I didn’t see “Dialogue in the Dark” on a late summer’s day in 1997. As I entered the exhibition boat docked at the Amsterdam harbor, I was thrown from bright sunshine into complete darkness. A voice out of the black introduced its owner: “I am blind and today I am your guide to my world”.

Amidst nervous giggling, stumbling about and bumping against each other, our guide proceeded to lead us through a world devoid of visual stimuli. Disorientation does not begin to describe this unique experience of suddenly being robbed of your major sensory organ. The silly giggling soon gave way to feelings of dizziness, light nausea and wholehearted fascination. We were taken down corridors and into different rooms, asked to touch and identify different objects, to describe the space we were in, and how the objects in it were placed, relative to one another. Things I touched did not make sense at first, as my brain struggled with the unfamiliar task of having to piece together discrete touch sensations, felt consecutively, in order to identify the whole: something our brain normally takes in at a single glance.

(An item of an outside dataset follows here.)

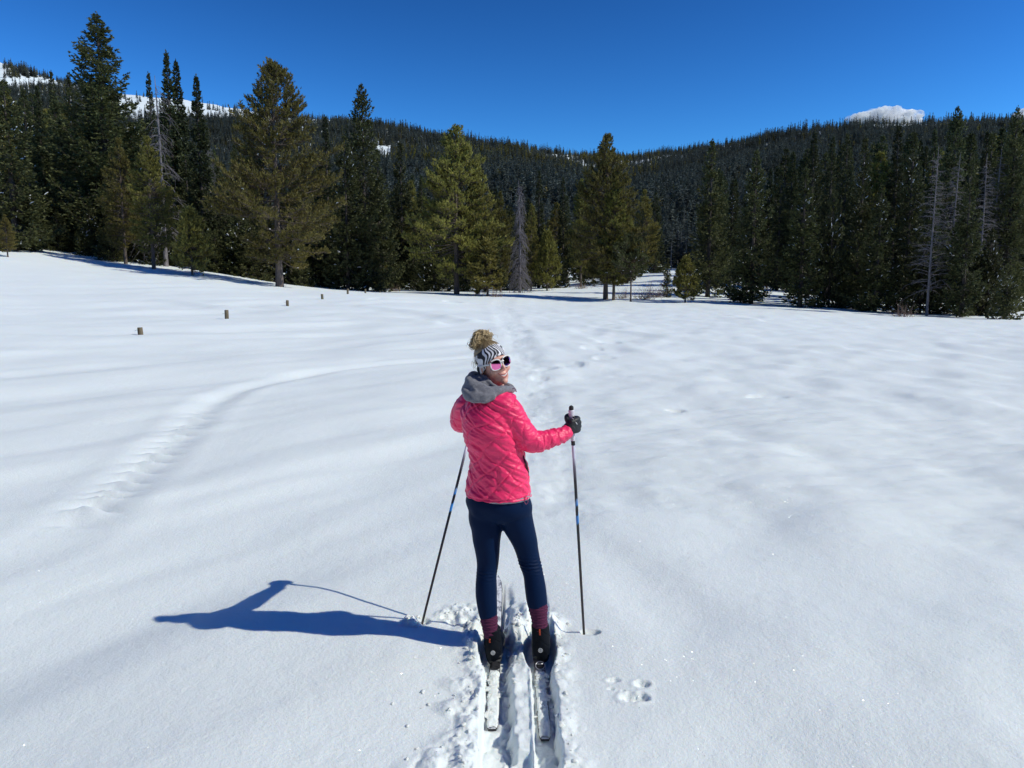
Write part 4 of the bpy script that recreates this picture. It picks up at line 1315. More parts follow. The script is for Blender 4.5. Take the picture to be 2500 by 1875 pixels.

We were led into a busy street, where the noise of cars whooshing by, of bicycle bells ringing and car horns honking left me feeling insecure and apprehensive. Would the noises have sounded as threatening and as loud if I could see? There were other sounds I couldn’t easily place without clues from our guide. I realized then how much sight contributes to how and what we hear. Another strange sensation was how often I was mistaken in locating the direction sounds were coming from. During our stroll in the park (birds chirping, dogs playfully barking in the distance) I could have sworn that the sound of water clattering onto marble stones came from my left. I was dead wrong. But what personally surprised me the most was the smell illusions I was having while immersed in this world of darkness. I smelt car exhaust in the busy street; I smelt flowers in the park; I smelt the distinct odor of fresh water clattering to the ground… It was as if my senses were ganging up to compensate for the one I had left behind, with no regard for a reality check.

Towards the end of this tour, all of us were exhausted and in dire need of a drink. Our guide thankfully brought us to a bar (pitch black, of course), where we had to fumble for our wallets and the right coins to pay for our drinks, let alone make sure our fingers didn’t mislead us in counting back the change – for those who only had paper bills. On our way out, we were invited to write a text on a Braille typewriter and take it home, as a memento of this extraordinary exploration of life without light.

Dialogue in the Dark is still successfully touring the world. I highly recommend it.